On the other hand the "commitment" expressed in modern marriage is a commitment to maintain the relationship so long as makes both parties happy, and therefore involves no real commitment at all.   The pursuit of the good, which is the principle of traditional marriage, and the pursuit of happiness, which is the principle of modern marriage, are two quite distinct and generally opposed principles.  In modern marriage there is no thought of eternity, and no place for sacrifice. Thus even while modern marriage continues to use the much of the language and many of the ritual forms of traditional marriage, to the modern mind the traditional metaphysical marriage model appears as a bizarre and oppressive institution, inimical to "life, liberty and the pursuit of happiness".    The reality is not that simple.   Traditional marriage answered to the human being's deep yearning for relationships which endure while we change.    Philosophically we may accept that "no one enters the same river twice" - meaning that nothing remains the same for more than an instant of time - but at the core of our beings  we believe in the immutability of the self.   The self that loved and was loved in the days, months and years past is the same self today as it was then.   We cannot separate from it.   We cannot divorce it.   No more can we separate or divorce from the one who, for better or for worse, we made one with our own self in the act of marriage.

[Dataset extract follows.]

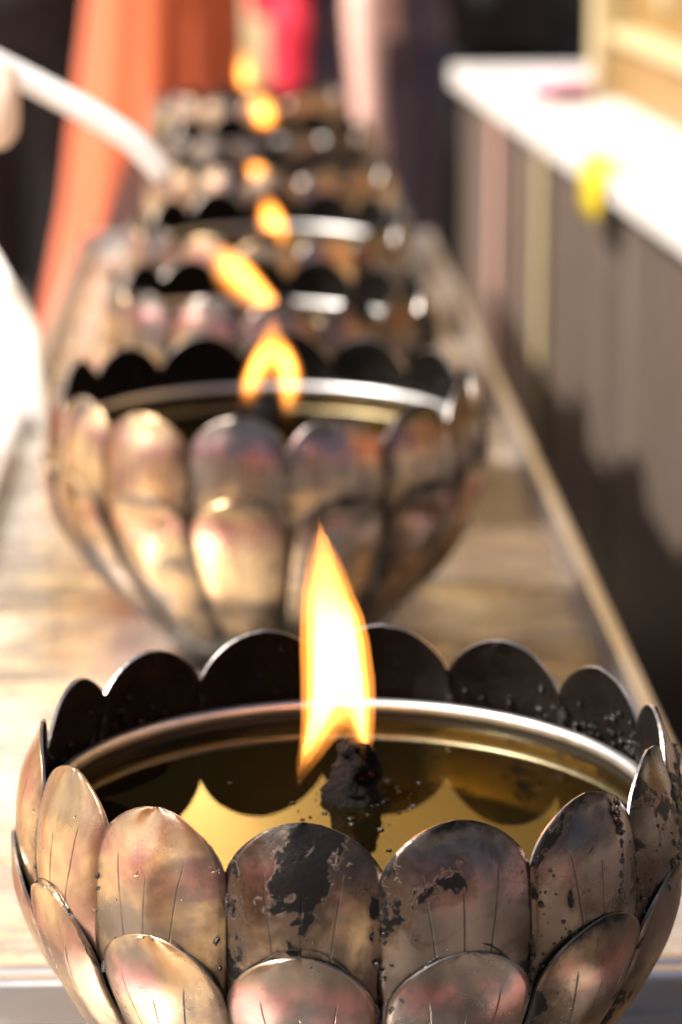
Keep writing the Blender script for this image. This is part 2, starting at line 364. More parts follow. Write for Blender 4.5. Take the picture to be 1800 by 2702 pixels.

If marriage had retained its traditional form it is most unlikely that there would have been any demand for same-sex marriage, let alone a social consensus in favour.  "Same-sex marriage" may have changed the nature of marriage, but it is equally true that we would never have had same-sex marriage if the character of marriage had not fundamentally changed over the previous four or five decades.  Same-sex marriage has reinforced and sealed the transition from traditional marriage, with its true commitment and obligations, to a relationship which is based on nothing more than the pursuit of happiness.  That change will eventually be destructive of both the social good and individual happiness.

The argument for marriage equality was based on the false premise that "If two people love each other they should be allowed to marry".  A more honest way to put that argument would have been "If two people want to have sex together then they should be allowed to marry".   If we are to be honest, we will admit that "love" meant "sex" in this context.

Yet the truth is that love is much bigger than either sex or marriage.  Even though the lyrics of a popular song go "Love and marriage .. go together like a horse and carriage .. you can't have one without the other", love is distinctly separable from either sex or marriage.  When love can no longer be abstracted from its sexual expression and can only be expressed through sex and marriage, then it has effectively ceased to exist.    As a society we have not quite reached that point yet, but we are well on the way.